Elle n’est pas la seule à gauche à s’enferrer dans cette contradiction. Le journaliste de « Quotidien » Jean-Michel Apathie évoque des « personnes d’origine européenne » et une « démographie favorable aux Caldoches ». Le fondateur d’« Arrêt sur images », Daniel Schneidermann, tel Diderot parlant des « bons sauvages » tahitiens, évoque « un peuple (qui) vivait paisible sur une terre » avant que les méchants colons ne débarquent, ignorant visiblement que vivaient sur cet archipel plusieurs populations aux langues distinctes se faisant cruellement la guerre. Le député communiste André Chassaigne s’est adressé ainsi au gouvernement : « Ne vous inscrivez pas dans un processus de colonisation qui consiste à mettre en minorité un peuple sur sa propre terre. »

Effectivement, il y a, derrière les émeutes actuelles, la révolte identitaire d’un peuple kanak qui n’accepte pas de devenir culturellement minoritaire sur son sol historique.

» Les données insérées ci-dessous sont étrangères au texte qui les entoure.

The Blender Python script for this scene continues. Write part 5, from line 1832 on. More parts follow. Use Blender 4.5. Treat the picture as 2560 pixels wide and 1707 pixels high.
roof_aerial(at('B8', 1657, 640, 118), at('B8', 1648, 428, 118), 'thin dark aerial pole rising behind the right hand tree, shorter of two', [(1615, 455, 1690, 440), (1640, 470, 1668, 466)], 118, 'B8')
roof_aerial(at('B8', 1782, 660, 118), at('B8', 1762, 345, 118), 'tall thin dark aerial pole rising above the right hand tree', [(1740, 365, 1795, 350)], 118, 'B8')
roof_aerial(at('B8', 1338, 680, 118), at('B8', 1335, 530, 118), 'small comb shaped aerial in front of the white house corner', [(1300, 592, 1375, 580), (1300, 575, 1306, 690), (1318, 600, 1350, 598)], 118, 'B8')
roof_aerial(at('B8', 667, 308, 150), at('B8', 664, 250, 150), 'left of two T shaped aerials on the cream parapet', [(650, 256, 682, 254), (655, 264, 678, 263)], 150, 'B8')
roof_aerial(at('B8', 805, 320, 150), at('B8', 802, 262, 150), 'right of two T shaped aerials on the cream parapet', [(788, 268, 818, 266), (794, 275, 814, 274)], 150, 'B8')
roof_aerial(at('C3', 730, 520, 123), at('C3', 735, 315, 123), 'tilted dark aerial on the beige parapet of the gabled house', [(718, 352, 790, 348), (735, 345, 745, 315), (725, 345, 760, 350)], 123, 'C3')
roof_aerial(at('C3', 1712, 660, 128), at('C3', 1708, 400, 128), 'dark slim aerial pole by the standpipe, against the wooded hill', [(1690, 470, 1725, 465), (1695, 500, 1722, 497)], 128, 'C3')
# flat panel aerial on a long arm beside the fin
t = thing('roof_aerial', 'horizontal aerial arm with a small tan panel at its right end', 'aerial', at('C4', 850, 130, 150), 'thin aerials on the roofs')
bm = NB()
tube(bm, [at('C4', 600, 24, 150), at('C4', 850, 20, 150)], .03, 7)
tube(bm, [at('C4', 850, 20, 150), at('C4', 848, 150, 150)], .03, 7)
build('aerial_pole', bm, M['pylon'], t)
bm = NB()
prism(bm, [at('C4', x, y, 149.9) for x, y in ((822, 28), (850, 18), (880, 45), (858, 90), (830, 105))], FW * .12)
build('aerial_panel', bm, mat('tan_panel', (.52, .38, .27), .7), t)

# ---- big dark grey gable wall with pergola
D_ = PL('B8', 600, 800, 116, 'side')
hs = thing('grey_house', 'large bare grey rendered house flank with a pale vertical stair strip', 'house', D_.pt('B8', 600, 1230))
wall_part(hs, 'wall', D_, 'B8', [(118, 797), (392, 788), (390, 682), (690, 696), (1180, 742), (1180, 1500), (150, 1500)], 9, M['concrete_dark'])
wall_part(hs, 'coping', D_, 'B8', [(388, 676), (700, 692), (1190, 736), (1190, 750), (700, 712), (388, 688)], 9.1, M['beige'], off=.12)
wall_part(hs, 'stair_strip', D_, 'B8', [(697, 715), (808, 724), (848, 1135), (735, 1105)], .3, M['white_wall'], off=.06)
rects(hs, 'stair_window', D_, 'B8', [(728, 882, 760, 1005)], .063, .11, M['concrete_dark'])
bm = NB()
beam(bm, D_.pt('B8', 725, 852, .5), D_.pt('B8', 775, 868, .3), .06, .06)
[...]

Rappelons que cette population autochtone de Nouvelle-Calédonie constitue aujourd’hui environ 40 % de la population, pour 30 % d’origine européennes (Caldoches) et 30 % de diverses origines alimentées par l’immigration. Rappelons aussi que les indépendantistes ont perdu trois référendums, ayant appelé au boycott du dernier. Si la Nouvelle-Calédonie est encore une colonie, c’est dans un seul sens : celui d’une dérogation aux lois communes de la métropole par la pratique exceptionnelle et antidémocratique du gel électoral. En Algérie française, c’était les indigènes qui étaient privés de droit de vote. En Nouvelle-Calédonie, ce sont les nouveaux arrivants. Et on parle de « situation coloniale » ?

Il est pour le moins curieux que la gauche, qui s’inquiète d’une montée du racisme en France, défende finalement une vision ethno-différencialiste dans les outre-mer. Les mêmes qui veulent sacraliser le droit du sol prônent le droit du sang à Nouméa. Les mêmes qui fustigent la préférence nationale défendent la préférence kanake. Le « grand remplacement » est un complot d’extrême droite en métropole, il doit être combattu en Nouvelle-Calédonie.

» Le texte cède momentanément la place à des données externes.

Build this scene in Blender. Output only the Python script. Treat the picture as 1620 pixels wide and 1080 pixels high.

Pourquoi ne pas faire lire aux Kanaks le livre de Patrick Boucheron, Histoire mondiale de la France ? Ils y apprendraient que, depuis la grotte Chauvet où se déployaient les « prémices d’une humanité migrante et métissée », les nations ne sont que des bouts de sols où transitent des troupeaux humains. Dans nos musées et dans nos livres d’histoire, on nous apprend qu’il n’y a pas de « peuple historique », que la revendication de racines conduit au massacre, que le brassage des cultures est formidable et qu’il faut ouvrir les frontières et refuser le repli. Alors pourquoi ces deux poids, deux mesures, quand il s’agit des Kanaks ?

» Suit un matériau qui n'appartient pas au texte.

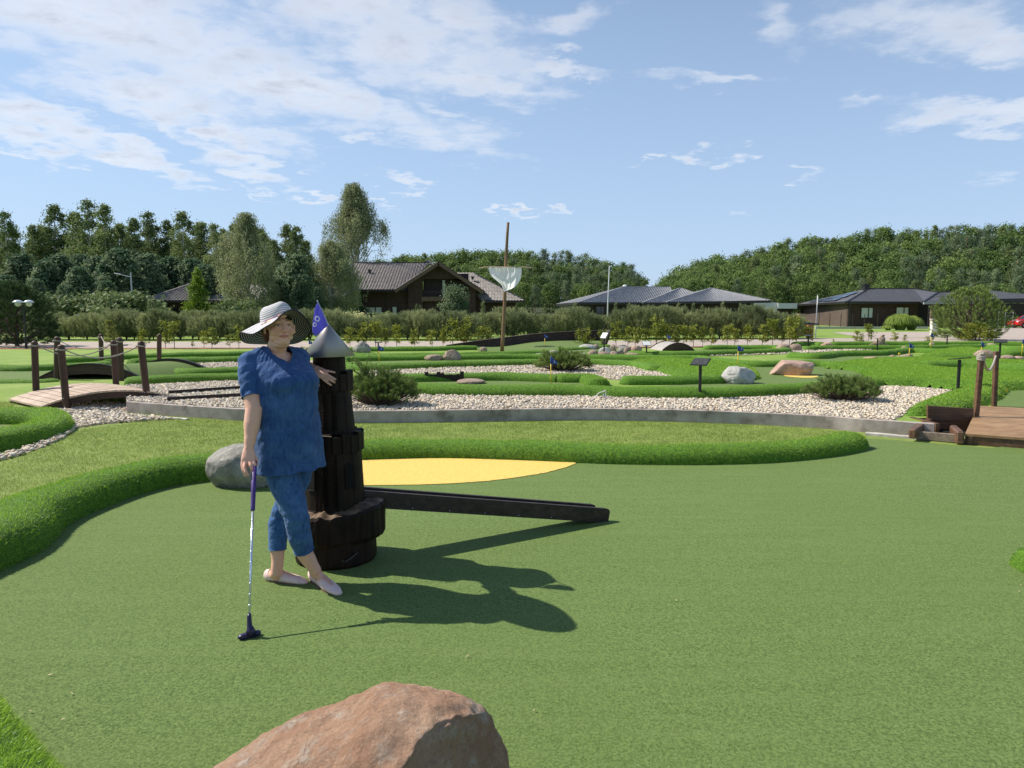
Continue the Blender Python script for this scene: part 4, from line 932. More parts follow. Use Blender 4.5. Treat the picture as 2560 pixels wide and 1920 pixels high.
panel_sign(1749, 997, 903, 0, R(28), R(-38), 'nearest black sign post standing in the gravel strip, centre right')
panel_sign(1510, 891, 838, 0, R(60), R(-65), 'black sign post before the boulder heap, tipped panel painted pale as if catching light', mat=M_signglare, w=.36)
panel_sign(1616, 891, 858, 0, R(35), R(5), 'low black sign post, panel painted bright as if sunlit, by the arched tunnel', mat=M_signglare, w=.30)
panel_sign(946, 885, 855, 0, R(4), R(10), 'sign post with a thin flat black panel between tower roof and grey boulder', w=.27)
panel_sign(2020, 876, 838, 0, R(10), R(0), 'slim black sign post beside two grey brown boulders')
panel_sign(2193, 876, 845, 0, R(0), R(90), 'slim black post left of the driftwood stump', w=.12)
panel_sign(2367, 864, 837, 0, R(0), R(90), 'black post under the left edge of the round pine', w=.12)
panel_sign(2394, 984, 895, 0, R(-8), R(28), 'thick black sign post at the gravel tip left of the rope posts', w=.34)
panel_sign(2498, 905, 852, 0, R(24), R(-30), 'black sign post with a wide slanted panel behind the rope posts', w=.34)
panel_sign(308, 905, 862, 0, R(6), R(20), 'short black sign post behind the left footbridge posts', w=.30)

# ------------------------------------------------------------------ hole flags
M_yel = pbr('yellow_pole', (.75, .50, .03), None, rough=.4); M_flag = pbr('blue_flag_cloth', (.03, .06, .26), (.05, .09, .36), 20, .7); M_white = pbr('white_paint', (.8, .8, .78), None, rough=.5)
def hole_flag(px_, yb, yt, label, fx=1, fl=None, seed=0, z0=ZT, lit=1):
    g = G(px_, yb, z0); h = Z(yt, g.y) - z0; t = thing('hole_flag', (g.x, g.y, z0), label, 'golf flag', 'yellow hole flags'); rd = random.Random(seed)
    fh = .155; m_ = MB(); m_.tube([(0, 0, 0), (0, 0, h - fh)], .010, 8); m_.build('pole', M_yel, t, smooth=True)
    m_ = MB(); m_.tube([(0, 0, h - fh), (0, 0, h)], .0105, 8); m_.sphere((0, 0, h), .013, 8, 6); m_.build('sleeve', M_flag, t, smooth=True)
    V = []; n = 8; ln = .135 * fx; sag = rd.uniform(.35, .7)
    for i in range(n + 1):
        u = i / n; x = ln * u; y = .022 * math.sin(u * 6 + seed) * u
        V += [(x, y, h - .004 - fh * sag * u), (x, y, h - fh + fh * (.12 - .28 * sag) * u), (x, y + .002, h - .004 - fh * sag * u), (x, y + .002, h - fh + fh * (.12 - .28 * sag) * u)]
    F = []
    for i in range(n): a = i * 4; F += [(a, a + 4, a + 5, a + 1), (a + 2, a + 3, a + 7, a + 6)]
    c = mobj('cloth', V, F, M_flag, t, smooth=True)
    m_ = MB(); zc = h - .03 - fh * .5 * sag - .01; m_.box((ln * .5, -.032, zc - .015), (.012, .001, .05)); m_.box((ln * .5 + .012 * fx, -.032, zc - .03), (.03, .001, .012)); m_.build('printed_figure', M_white, c)
hole_flag(948, 908, 864, 'flag just right of the tower roof, in front of a flat sign', seed=1)
hole_flag(1377, 961, 891, 'largest yellow pole flag, before the middle pine bush', seed=2)
hole_flag(1362, 874, 836, 'flag in the dark hollow below the curved plank wall', seed=3)
hole_flag(1844, 925, 863, 'flag rising behind the grey white boulder', seed=4)
hole_flag(1668, 872, 837, 'far flag behind the arched tunnel bridge', seed=5)
hole_flag(2272, 906, 857, 'flag in front of the low rock group on the right', seed=6)
hole_flag(2326, 876, 833, 'far flag under the round pine at the right', seed=7)
hole_flag(2452, 893, 855, 'flag behind the round brown boulder', seed=8)
hole_flag(2554, 893, 848, 'flag at the right edge of the picture', seed=9)
hole_flag(773, 882, 850, 'tiny far flag between the hat brim and the tower roof', seed=10)
# yellow wedge on the bottom right green, fallen leaves
m_ = MB(); m_.prism([(-.045, 0, 0), (.045, 0, 0), (.055, 0, .055), (-.055, 0, .06)], (0, .05, 0)); o = m_.build('tee_marker', M_yel); o.location = G(2513, 981, ZT + .01); prop(o, 'yellow wedge marker against the dark turf edge of the right green', 'marker')
m_ = MB(); m_.prism([(-.04, 0, 0), (.04, 0, 0), (.03, 0, .05), (-.03, 0, .06)], (0, .04, 0)); o = m_.build('tee_marker', M_yel); o.location = G(2250, 886, ZT + .12); prop(o, 'small orange yellow marker on top of the low rock group', 'marker')
# low row of black planks
def plank_row():
    a, b = G(1062, 955, ZT), G(1160, 954, ZT); t = thing('plank_row', a, 'low row of black upright boards like a castle wall on the green', 'plank row'); n = 10
    hs = (.115, .088, .088, .115, .100, .082, .085, .080, .088, .118)
    for k in range(n):
        p = a.lerp(b, (k + .5) / n) - a; w = (b - a).length / n; m_ = MB(); m_.box((p.x, p.y, hs[k] * .85 * 1.1), (w * .96, .04, hs[k] * 1.9), bev=.004); m_.build('board', M_darkwood, t)
plank_row()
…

Parce que la grille décoloniale s’applique uniformément partout : à Gaza, dans les banlieues, à Nouméa et à Sciences Po. Comme le marxisme, c’est une vision univoque de l’histoire qui la réduit à l’affrontement entre oppresseurs et opprimés, ces derniers obtenant par leur oppression passée tous les droits. Le colonialisme du passé étant le grand péché absolu, seuls les anciens colonisés ont le droit de revendiquer leur identité. Les peuples européens, menacés par une immigration massive qui bouleverse leurs équilibres, n’ont, eux, pas le droit de défendre leurs cultures, leurs traditions.

Il ne s’agit pas pour autant de prôner la réduction de l’identité à la tribu, le génie français vaut plus que cela. La France n’est pas une race. La Guadeloupe était française bien longtemps avant la Savoie. Mais on ne peut que relever les contradictions insolubles d’un progressisme qui prône la créolisation pour la métropole, et le « on est chez nous » pour les anciennes colonies. En Nouvelle-Calédonie, la gauche nous joue le sketch des Inconnus : il y a le bon et le mauvais identitaire. Espérons qu’elle redécouvre, avec Simone Weil, que l’enracinement est un besoin universel.